Home listening: a wealth of new music, plus Alma Mahler in person…

New releases from the Civitas Ensemble, Riot Ensemble and Counterpoise
  
  

Winston Choi, J Lawrie Bloom, Yuan-Qing Yu and Kenneth Olsen – the Civitas Ensemble.
Winston Choi, J Lawrie Bloom, Yuan-Qing Yu and Kenneth Olsen – the Civitas Ensemble. Photograph: Cedille Records

• Mixing different musical styles used to be called crossover. No one much liked the word. The Civitas Ensemble – three top players from the Chicago Symphony Orchestra and the head of piano at Chicago College of Performing Arts – describes itself as cross-disciplinary: a happier and more transparent term. On Jin Yin (Çedille), the ensemble has brought together five world premiere recordings with a Chinese thread running through. Lu Pei’s Scenes Through a Window forges Chinese folk music and American rap. Zhou Long’s Five Elements – metal, wood, water, fire and earth – draws on the components held by the ancients to form the physical universe. In Emanations of Tara, a substantial, rhapsodic work inspired by the composer’s visit to Tibet, Yao Chen gives prominence to the pipa and prayer bowl. The results are subtle and rewardingly unfamiliar.

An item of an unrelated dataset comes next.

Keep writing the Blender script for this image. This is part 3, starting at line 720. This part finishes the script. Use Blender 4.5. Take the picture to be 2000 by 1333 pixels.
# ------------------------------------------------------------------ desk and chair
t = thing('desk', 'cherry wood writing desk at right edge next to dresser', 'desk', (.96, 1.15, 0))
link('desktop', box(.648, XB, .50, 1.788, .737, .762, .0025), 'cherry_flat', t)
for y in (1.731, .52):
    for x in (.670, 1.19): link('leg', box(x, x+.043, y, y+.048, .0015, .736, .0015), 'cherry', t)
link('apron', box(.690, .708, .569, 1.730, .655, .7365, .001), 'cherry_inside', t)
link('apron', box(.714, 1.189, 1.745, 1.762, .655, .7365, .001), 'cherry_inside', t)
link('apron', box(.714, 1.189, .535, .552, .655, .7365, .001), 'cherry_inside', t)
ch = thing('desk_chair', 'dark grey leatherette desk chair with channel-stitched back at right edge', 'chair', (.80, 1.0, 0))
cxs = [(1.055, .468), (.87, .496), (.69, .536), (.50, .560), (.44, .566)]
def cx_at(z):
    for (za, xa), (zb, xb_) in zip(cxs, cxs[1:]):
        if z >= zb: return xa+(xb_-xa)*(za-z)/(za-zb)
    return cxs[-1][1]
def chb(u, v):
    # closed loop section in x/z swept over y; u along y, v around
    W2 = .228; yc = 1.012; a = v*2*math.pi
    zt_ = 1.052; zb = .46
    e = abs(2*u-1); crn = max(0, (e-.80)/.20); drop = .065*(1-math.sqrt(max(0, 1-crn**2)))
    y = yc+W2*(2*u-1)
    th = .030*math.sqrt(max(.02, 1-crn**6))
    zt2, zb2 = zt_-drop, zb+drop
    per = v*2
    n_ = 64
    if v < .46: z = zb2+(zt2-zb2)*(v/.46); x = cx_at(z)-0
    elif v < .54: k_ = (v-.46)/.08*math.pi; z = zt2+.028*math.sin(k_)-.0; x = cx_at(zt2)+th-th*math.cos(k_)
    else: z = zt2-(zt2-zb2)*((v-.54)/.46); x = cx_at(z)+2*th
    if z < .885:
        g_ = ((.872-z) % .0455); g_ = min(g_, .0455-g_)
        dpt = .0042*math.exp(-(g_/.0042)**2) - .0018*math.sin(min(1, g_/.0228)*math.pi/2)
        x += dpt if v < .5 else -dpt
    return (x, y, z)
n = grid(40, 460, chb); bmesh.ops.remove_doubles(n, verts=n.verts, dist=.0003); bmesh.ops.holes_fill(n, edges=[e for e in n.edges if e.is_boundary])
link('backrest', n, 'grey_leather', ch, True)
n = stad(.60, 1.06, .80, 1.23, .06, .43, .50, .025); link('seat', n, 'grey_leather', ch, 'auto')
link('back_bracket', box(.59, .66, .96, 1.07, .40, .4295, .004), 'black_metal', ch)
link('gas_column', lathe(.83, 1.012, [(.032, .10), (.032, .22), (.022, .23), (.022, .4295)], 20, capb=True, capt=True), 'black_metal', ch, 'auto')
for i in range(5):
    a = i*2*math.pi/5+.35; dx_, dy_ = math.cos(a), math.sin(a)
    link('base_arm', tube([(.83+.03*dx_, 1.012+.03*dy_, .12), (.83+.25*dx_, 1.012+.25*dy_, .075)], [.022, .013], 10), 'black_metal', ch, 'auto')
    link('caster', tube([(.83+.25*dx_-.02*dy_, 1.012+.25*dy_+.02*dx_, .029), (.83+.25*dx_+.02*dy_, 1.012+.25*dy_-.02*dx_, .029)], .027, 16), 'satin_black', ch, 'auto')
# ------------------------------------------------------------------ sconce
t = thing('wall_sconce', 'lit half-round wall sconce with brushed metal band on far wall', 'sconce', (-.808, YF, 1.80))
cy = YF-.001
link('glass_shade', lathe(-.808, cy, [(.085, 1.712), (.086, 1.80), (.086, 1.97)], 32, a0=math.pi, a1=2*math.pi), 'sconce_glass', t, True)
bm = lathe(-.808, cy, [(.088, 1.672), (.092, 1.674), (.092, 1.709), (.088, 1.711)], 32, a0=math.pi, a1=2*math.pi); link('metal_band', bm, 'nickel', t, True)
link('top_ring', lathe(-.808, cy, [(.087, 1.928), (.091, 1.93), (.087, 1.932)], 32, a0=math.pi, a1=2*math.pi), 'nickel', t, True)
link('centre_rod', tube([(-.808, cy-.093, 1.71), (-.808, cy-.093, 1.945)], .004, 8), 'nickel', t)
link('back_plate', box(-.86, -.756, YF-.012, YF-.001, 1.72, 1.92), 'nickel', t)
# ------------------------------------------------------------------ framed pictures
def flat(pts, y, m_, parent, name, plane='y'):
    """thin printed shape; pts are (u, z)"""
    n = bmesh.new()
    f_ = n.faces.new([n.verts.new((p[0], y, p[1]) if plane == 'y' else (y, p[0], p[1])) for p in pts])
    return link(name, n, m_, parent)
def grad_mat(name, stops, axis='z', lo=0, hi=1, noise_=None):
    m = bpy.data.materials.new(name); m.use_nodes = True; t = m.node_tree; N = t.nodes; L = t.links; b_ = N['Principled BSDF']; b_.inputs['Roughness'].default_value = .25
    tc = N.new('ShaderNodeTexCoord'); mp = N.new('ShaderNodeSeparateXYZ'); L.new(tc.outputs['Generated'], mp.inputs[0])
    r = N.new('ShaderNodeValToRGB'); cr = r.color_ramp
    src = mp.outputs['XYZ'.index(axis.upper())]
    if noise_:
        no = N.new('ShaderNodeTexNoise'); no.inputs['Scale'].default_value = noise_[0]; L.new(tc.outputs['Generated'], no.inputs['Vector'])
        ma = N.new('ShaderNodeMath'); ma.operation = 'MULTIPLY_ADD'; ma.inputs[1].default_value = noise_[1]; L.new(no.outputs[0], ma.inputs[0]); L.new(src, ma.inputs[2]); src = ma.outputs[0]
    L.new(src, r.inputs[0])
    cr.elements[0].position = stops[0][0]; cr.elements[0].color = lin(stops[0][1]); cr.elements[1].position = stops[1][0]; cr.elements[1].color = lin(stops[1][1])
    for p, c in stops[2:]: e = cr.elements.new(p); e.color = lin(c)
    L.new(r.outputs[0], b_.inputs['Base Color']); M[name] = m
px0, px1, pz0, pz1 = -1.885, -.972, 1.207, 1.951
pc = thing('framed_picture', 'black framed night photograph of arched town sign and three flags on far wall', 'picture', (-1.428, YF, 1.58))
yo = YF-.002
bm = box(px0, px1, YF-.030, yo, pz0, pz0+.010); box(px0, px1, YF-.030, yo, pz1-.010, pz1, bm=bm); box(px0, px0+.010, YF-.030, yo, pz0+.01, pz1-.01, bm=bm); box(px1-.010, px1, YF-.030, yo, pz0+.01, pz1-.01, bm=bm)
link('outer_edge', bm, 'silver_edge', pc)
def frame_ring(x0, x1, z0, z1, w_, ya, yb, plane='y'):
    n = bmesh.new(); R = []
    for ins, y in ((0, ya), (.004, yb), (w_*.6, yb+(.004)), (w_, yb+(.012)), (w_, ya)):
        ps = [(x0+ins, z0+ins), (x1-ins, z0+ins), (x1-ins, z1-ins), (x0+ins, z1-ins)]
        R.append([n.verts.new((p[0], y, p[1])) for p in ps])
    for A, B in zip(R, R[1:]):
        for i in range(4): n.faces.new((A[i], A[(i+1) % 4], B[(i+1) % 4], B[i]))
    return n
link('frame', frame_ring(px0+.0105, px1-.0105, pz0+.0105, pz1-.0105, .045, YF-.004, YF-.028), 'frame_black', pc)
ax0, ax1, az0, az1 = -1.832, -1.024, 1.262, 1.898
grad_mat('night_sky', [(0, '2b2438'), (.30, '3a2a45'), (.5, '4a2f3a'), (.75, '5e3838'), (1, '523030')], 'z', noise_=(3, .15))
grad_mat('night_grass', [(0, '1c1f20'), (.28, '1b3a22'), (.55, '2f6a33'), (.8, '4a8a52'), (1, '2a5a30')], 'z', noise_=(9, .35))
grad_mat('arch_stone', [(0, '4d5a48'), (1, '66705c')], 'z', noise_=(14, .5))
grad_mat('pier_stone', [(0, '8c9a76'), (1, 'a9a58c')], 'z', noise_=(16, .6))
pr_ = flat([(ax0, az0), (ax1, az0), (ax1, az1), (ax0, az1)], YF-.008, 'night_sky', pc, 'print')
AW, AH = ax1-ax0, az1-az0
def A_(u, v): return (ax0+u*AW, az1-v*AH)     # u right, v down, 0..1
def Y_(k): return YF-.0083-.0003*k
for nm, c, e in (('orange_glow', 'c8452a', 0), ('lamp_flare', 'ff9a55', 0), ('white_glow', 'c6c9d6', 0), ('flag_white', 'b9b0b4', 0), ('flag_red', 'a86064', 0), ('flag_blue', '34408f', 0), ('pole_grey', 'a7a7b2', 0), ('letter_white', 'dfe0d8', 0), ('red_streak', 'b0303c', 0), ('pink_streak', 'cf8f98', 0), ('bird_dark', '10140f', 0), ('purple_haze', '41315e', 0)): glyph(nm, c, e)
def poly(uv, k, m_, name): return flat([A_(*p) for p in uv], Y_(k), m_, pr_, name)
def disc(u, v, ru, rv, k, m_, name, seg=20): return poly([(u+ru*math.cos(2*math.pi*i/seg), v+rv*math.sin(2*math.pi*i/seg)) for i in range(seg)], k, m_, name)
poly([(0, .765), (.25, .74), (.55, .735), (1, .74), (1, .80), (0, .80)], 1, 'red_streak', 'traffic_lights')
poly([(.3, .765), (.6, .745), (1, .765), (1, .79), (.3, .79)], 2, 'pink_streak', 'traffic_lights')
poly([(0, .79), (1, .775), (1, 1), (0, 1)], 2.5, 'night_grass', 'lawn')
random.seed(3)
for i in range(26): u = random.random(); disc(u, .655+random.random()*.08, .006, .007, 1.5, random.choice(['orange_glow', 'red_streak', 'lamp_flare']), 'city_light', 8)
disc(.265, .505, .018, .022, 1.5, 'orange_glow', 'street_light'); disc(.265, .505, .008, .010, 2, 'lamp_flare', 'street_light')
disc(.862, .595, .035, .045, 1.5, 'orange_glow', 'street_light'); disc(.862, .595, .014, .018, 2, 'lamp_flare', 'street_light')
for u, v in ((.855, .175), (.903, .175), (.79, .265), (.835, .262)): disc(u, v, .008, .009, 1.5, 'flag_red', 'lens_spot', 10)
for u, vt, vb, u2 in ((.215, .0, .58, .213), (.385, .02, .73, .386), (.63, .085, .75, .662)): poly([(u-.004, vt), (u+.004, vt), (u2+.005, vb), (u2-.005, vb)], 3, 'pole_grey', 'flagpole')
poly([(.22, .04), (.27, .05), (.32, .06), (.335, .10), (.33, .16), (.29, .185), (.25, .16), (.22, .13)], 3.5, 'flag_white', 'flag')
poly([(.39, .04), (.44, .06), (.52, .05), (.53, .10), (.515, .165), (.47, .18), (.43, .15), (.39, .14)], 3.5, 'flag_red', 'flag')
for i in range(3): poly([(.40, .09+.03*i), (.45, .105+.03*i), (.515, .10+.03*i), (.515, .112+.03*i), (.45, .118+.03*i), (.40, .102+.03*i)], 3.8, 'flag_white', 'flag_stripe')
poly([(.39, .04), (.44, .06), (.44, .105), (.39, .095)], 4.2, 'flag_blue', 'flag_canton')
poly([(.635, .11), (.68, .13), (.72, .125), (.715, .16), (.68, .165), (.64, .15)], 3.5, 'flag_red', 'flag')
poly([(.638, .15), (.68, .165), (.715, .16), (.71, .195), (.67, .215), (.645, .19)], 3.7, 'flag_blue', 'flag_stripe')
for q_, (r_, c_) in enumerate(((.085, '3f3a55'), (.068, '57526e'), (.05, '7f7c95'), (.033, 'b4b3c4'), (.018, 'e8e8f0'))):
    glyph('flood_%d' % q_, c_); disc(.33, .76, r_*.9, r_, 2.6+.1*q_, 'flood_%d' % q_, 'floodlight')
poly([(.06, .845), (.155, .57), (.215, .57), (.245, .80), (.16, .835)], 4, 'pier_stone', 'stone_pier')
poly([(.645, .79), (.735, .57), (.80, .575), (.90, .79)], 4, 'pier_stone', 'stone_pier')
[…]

• The Riot Ensemble unites stylistically divergent composers, all but one in their 30s, on Song Offerings: British Song Cycles (Deutschlandfunk). The title comes from a work by Jonathan Harvey (1939-2012), four settings of texts by Rabindranath Tagore full of longing, joy and the embrace of death, sung with vivid expression by soprano Sarah Dacey. Harvey’s benign spirit hovers elsewhere: Aaron Holloway-Nahum’s Plane Sailing (from a poem by Sasha Dugdale), delicate and detailed, was written shortly before Harvey’s death, and is dedicated to him: a sorrowful lament about a fading life “frail as a cloud”. Laurence Osborn’s Micrographia, in which Dacey is joined by soprano April Frederick, delights in the wondrous microscopic world of the 17th-century natural philosopher Robert Hooke (text by poet Joseph Minden). Three songs by Samantha Fernando complete this well-balanced disc.

Another British song cycle, set in the context of music by Gustav Mahler, Alma Mahler and Wagner, is Kokoschka’s Doll (Champs Hill Records) by John Casken (b1949), performed by the ensemble Counterpoise and the bass/narrator John Tomlinson, for whom it was written. This melodrama, impassioned and painful, explores the relationship between Alma and the painter Oskar Kokoschka.

• Recorded in 1960, Jeremy Noble’s interview with Alma Mahler (BBC Sounds) is short but revealing: she sounds crisp and somewhat impatient, maybe because the interviewer only asks her about her husband’s music. He’d never get away with it now.